From Bugzilla Helper: User-Agent: Mozilla/4.0 (compatible; MSIE 5.01; Windows NT 5.0) Description of problem: I use a redhat 6.2 system as a remote boot server to perform kickstart installations. I find it nice to use "reboot" to skip the congratulation screen, but what I would like is to "shutdown" the installed system. How reproducible: Always Steps to Reproduce: 1.Install via ks=nfs:192.168.1.1:/tftpboot/ks.cfg .... 2.Add a shutdown -h now to ks.cfg in the Post Install section Actual Results: The System crashed with a "kernel panic" unable to mount nfs 08:xx Expected Results: The system would properly unmount the filesystem it used, and whould halt Additional info: Is it possible to replace the reboot sequence in the installer with a few commands in the kickstart file? Or to add parameters to the reboot directive in ks.cfg?
N.B. : The remote server is RedHat 6.2 but this is not relevant. The kickstart is used to install redhat 7 and redhat 7.1.
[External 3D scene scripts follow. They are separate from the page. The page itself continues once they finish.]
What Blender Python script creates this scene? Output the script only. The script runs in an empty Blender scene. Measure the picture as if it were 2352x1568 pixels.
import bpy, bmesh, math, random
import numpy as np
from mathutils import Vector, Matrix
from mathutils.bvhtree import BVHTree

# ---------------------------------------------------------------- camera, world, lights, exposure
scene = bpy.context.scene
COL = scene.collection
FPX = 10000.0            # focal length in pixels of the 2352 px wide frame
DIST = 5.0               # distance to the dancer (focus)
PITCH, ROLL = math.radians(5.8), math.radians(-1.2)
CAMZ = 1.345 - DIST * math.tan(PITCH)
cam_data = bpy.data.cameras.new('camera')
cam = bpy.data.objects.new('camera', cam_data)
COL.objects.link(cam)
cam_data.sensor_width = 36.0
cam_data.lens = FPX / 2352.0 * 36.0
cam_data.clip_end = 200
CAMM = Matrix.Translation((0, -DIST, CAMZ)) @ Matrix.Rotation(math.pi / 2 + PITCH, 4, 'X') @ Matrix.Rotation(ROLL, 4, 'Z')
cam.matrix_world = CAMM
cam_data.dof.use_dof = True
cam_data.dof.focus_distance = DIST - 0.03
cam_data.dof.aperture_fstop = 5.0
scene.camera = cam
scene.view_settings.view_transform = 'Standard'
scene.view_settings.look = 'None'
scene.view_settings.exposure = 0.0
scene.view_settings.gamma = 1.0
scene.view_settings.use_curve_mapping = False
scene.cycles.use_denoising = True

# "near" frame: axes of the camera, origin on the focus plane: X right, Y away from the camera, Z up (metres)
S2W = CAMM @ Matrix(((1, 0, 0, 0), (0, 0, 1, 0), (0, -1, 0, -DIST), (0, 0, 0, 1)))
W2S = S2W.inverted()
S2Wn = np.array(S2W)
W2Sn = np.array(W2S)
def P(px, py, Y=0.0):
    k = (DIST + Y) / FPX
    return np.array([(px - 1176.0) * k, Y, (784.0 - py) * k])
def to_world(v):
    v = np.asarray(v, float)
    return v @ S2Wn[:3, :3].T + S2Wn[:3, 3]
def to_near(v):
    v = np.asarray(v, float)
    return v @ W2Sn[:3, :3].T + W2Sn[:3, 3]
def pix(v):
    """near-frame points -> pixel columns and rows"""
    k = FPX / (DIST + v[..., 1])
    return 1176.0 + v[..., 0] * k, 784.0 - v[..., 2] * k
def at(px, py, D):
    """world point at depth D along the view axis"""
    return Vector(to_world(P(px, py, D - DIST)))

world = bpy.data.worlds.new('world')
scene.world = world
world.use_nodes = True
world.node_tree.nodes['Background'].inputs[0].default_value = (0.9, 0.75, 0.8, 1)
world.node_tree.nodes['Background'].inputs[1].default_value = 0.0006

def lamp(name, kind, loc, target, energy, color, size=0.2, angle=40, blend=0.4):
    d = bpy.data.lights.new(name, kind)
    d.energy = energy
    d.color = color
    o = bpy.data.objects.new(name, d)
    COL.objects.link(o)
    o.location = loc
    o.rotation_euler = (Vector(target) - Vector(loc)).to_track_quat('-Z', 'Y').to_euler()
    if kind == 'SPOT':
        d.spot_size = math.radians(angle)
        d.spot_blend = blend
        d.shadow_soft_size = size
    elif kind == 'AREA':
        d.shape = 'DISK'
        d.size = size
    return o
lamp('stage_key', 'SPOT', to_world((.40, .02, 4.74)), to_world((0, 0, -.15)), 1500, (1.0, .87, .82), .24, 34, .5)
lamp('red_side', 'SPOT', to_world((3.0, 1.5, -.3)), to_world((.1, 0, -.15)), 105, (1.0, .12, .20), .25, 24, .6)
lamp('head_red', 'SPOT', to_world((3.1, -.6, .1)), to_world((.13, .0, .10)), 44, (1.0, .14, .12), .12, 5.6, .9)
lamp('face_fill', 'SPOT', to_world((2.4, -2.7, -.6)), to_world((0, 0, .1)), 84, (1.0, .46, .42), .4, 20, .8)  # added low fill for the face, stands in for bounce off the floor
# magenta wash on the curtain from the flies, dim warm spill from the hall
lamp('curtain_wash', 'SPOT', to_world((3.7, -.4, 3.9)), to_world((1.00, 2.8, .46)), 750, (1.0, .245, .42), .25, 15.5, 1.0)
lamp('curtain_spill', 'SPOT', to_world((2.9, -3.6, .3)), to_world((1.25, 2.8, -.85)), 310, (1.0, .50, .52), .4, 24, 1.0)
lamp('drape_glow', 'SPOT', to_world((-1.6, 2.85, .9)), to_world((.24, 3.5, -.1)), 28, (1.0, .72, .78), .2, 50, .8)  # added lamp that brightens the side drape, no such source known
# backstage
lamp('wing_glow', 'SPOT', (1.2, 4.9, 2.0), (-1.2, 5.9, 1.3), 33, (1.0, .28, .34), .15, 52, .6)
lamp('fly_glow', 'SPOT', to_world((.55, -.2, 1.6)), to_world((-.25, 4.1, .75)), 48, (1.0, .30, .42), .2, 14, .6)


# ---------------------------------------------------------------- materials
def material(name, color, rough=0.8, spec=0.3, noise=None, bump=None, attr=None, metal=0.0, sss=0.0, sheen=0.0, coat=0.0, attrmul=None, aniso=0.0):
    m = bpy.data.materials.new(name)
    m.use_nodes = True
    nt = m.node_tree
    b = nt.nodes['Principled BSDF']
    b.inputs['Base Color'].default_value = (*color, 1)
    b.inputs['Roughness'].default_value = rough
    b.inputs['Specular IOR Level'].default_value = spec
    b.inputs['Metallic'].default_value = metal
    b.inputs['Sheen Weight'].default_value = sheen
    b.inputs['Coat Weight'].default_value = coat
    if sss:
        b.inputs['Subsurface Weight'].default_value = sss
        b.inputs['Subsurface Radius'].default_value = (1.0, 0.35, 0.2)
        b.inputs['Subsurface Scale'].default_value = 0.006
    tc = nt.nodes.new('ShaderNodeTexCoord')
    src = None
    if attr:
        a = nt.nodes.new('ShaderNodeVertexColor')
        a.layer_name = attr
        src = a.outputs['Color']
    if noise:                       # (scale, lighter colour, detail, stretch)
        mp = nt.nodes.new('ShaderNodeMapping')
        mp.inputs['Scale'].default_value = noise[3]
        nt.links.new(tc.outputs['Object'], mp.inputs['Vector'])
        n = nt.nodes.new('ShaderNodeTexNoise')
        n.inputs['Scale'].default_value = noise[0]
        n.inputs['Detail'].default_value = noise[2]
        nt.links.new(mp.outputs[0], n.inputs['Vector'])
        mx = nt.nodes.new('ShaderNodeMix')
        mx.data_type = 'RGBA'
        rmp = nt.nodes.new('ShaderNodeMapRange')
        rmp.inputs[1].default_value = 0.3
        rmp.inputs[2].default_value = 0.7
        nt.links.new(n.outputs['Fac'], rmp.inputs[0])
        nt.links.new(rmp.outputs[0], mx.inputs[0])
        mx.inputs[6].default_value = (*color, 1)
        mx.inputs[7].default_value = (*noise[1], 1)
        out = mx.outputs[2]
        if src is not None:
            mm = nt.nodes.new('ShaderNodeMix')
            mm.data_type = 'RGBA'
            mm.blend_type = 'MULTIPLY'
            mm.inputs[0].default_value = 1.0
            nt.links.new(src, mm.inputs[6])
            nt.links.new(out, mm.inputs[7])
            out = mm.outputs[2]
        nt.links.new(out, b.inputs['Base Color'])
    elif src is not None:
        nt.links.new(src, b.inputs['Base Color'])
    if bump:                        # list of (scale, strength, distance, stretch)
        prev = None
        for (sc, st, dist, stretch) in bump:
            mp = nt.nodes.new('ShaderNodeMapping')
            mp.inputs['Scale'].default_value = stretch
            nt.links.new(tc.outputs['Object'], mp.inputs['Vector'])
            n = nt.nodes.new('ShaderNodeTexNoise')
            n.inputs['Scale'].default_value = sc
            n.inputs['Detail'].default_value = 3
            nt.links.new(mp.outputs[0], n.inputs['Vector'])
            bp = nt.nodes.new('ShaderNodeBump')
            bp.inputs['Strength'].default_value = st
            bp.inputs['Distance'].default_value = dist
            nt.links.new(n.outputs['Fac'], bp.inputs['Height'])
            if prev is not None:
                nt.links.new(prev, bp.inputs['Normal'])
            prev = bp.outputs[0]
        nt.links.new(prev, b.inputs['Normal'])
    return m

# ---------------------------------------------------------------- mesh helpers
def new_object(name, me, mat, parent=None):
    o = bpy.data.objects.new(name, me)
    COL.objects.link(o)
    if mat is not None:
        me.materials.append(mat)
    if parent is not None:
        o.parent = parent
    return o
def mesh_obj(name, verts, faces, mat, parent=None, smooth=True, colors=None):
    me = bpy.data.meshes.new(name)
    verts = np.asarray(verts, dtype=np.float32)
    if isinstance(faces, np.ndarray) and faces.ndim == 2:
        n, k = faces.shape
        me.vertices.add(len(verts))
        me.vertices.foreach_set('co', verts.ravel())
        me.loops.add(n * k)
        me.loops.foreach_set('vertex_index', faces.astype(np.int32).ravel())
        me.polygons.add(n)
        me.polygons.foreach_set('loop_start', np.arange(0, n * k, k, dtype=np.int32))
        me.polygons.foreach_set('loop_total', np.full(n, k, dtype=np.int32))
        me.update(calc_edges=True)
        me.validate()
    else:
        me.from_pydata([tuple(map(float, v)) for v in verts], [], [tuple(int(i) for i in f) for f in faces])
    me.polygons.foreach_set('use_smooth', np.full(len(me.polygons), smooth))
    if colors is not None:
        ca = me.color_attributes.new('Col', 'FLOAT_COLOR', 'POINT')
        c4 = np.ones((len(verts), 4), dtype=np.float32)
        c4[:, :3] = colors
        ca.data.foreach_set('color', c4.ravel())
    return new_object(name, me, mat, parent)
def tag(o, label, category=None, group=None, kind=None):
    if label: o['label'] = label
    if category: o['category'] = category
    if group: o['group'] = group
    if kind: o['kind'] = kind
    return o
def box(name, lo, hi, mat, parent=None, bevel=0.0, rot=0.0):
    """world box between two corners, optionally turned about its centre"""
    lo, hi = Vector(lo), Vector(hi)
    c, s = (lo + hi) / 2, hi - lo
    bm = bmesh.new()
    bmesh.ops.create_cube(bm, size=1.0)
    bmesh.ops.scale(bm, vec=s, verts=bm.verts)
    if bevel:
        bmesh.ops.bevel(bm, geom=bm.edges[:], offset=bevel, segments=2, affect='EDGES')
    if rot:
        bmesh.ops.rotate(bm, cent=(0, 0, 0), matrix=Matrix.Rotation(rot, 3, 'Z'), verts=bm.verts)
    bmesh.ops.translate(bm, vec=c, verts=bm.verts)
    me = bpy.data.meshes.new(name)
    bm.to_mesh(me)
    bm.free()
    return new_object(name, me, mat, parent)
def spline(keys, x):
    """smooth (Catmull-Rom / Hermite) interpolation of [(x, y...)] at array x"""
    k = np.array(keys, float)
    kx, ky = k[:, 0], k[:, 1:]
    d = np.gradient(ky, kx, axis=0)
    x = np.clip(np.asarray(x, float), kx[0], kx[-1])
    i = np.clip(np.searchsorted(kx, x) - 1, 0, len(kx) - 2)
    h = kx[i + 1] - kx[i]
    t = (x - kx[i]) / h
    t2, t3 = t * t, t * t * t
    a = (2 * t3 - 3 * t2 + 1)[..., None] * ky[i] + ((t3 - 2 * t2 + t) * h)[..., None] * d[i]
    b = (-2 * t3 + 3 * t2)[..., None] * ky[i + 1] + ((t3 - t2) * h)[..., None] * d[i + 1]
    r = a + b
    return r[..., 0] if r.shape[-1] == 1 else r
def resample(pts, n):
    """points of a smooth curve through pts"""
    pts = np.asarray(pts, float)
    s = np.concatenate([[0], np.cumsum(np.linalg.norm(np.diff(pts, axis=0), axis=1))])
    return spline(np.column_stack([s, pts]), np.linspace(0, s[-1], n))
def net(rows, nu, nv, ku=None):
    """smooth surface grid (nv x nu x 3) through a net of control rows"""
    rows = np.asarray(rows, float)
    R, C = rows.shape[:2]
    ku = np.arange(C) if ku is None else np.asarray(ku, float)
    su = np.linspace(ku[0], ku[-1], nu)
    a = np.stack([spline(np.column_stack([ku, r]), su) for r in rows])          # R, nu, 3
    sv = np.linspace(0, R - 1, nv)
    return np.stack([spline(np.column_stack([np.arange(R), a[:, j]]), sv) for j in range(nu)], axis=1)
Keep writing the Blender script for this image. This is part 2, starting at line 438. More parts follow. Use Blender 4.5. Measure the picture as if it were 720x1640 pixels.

The reason that calling shutdown in the %post doesn't work is because the installer is in a chroot environment, so that /mnt/sysimage appears to be / to the installer at that point. Calling shutdown from inside the chroot means that it can't find the real root filesystem, which causes the behavior that you are seeing. I talked to the other developers, and we agreed that to fix this properly would require a change to the loader (the first stage of the installer). The loader needs to remain as small as possible in order to fit on boot floppies and still leave room for drivers and such. Although I think that this feature could be useful in certain situations, I don't think it would benefit enough people to be worth implementing.